PROBLEM:
Up to and including the line with "sc.cycles.diffuse_bounces = 5", reproduce the listing below exactly, beginning at its first line.

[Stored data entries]
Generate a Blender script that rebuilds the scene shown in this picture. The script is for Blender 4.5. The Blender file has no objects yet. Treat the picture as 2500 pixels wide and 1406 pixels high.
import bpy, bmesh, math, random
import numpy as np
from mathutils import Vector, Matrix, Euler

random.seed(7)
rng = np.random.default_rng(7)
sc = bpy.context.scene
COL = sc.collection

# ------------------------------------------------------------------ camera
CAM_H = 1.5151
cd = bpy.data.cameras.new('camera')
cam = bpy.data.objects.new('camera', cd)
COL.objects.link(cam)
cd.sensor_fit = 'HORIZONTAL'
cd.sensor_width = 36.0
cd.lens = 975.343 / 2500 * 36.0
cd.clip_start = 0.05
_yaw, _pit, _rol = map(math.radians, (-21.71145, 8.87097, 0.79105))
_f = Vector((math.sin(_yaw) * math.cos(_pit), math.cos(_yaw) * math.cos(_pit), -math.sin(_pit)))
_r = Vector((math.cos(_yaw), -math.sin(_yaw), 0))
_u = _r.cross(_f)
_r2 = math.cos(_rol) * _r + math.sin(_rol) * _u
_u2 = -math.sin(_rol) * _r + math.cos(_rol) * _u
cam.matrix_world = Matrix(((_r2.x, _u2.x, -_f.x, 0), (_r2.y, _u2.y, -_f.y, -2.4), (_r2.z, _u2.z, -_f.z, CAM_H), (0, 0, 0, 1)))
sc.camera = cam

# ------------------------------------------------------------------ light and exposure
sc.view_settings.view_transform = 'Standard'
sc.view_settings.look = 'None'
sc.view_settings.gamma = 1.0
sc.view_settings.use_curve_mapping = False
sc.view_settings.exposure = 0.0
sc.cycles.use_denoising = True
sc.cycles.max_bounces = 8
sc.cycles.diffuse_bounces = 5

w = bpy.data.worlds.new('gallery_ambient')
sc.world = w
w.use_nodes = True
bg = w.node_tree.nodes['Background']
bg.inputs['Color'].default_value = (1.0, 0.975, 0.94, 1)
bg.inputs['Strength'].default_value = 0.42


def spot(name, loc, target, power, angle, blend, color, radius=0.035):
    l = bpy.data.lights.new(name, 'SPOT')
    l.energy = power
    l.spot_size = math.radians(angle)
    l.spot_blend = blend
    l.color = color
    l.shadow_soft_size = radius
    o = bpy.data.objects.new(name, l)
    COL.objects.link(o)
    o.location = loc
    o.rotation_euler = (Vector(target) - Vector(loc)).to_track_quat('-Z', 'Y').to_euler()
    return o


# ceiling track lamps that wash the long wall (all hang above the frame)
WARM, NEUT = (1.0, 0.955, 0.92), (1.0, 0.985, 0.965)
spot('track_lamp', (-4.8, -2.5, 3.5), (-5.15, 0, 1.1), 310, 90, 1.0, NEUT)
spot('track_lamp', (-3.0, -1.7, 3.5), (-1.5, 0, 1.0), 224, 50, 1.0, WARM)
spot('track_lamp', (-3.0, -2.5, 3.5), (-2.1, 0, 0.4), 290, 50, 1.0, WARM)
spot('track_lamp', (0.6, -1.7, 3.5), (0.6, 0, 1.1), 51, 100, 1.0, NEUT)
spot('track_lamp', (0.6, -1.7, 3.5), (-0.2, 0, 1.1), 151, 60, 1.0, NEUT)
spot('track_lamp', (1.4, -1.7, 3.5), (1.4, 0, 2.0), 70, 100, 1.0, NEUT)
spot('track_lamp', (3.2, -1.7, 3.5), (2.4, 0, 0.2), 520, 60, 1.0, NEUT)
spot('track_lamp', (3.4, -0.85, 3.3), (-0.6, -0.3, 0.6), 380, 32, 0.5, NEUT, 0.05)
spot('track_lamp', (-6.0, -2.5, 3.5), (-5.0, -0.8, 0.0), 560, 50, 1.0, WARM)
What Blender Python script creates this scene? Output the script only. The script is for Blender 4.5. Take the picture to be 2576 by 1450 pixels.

RESPONSE TO THE TASK:
Generate a Blender script that rebuilds the scene shown in this picture. The script is for Blender 4.5. The Blender file has no objects yet. Treat the picture as 2500 pixels wide and 1406 pixels high.
import bpy, bmesh, math, random
import numpy as np
from mathutils import Vector, Matrix, Euler

random.seed(7)
rng = np.random.default_rng(7)
sc = bpy.context.scene
COL = sc.collection

# ------------------------------------------------------------------ camera
CAM_H = 1.5151
cd = bpy.data.cameras.new('camera')
cam = bpy.data.objects.new('camera', cd)
COL.objects.link(cam)
cd.sensor_fit = 'HORIZONTAL'
cd.sensor_width = 36.0
cd.lens = 975.343 / 2500 * 36.0
cd.clip_start = 0.05
_yaw, _pit, _rol = map(math.radians, (-21.71145, 8.87097, 0.79105))
_f = Vector((math.sin(_yaw) * math.cos(_pit), math.cos(_yaw) * math.cos(_pit), -math.sin(_pit)))
_r = Vector((math.cos(_yaw), -math.sin(_yaw), 0))
_u = _r.cross(_f)
_r2 = math.cos(_rol) * _r + math.sin(_rol) * _u
_u2 = -math.sin(_rol) * _r + math.cos(_rol) * _u
cam.matrix_world = Matrix(((_r2.x, _u2.x, -_f.x, 0), (_r2.y, _u2.y, -_f.y, -2.4), (_r2.z, _u2.z, -_f.z, CAM_H), (0, 0, 0, 1)))
sc.camera = cam

# ------------------------------------------------------------------ light and exposure
sc.view_settings.view_transform = 'Standard'
sc.view_settings.look = 'None'
sc.view_settings.gamma = 1.0
sc.view_settings.use_curve_mapping = False
sc.view_settings.exposure = 0.0
sc.cycles.use_denoising = True
sc.cycles.max_bounces = 8
sc.cycles.diffuse_bounces = 5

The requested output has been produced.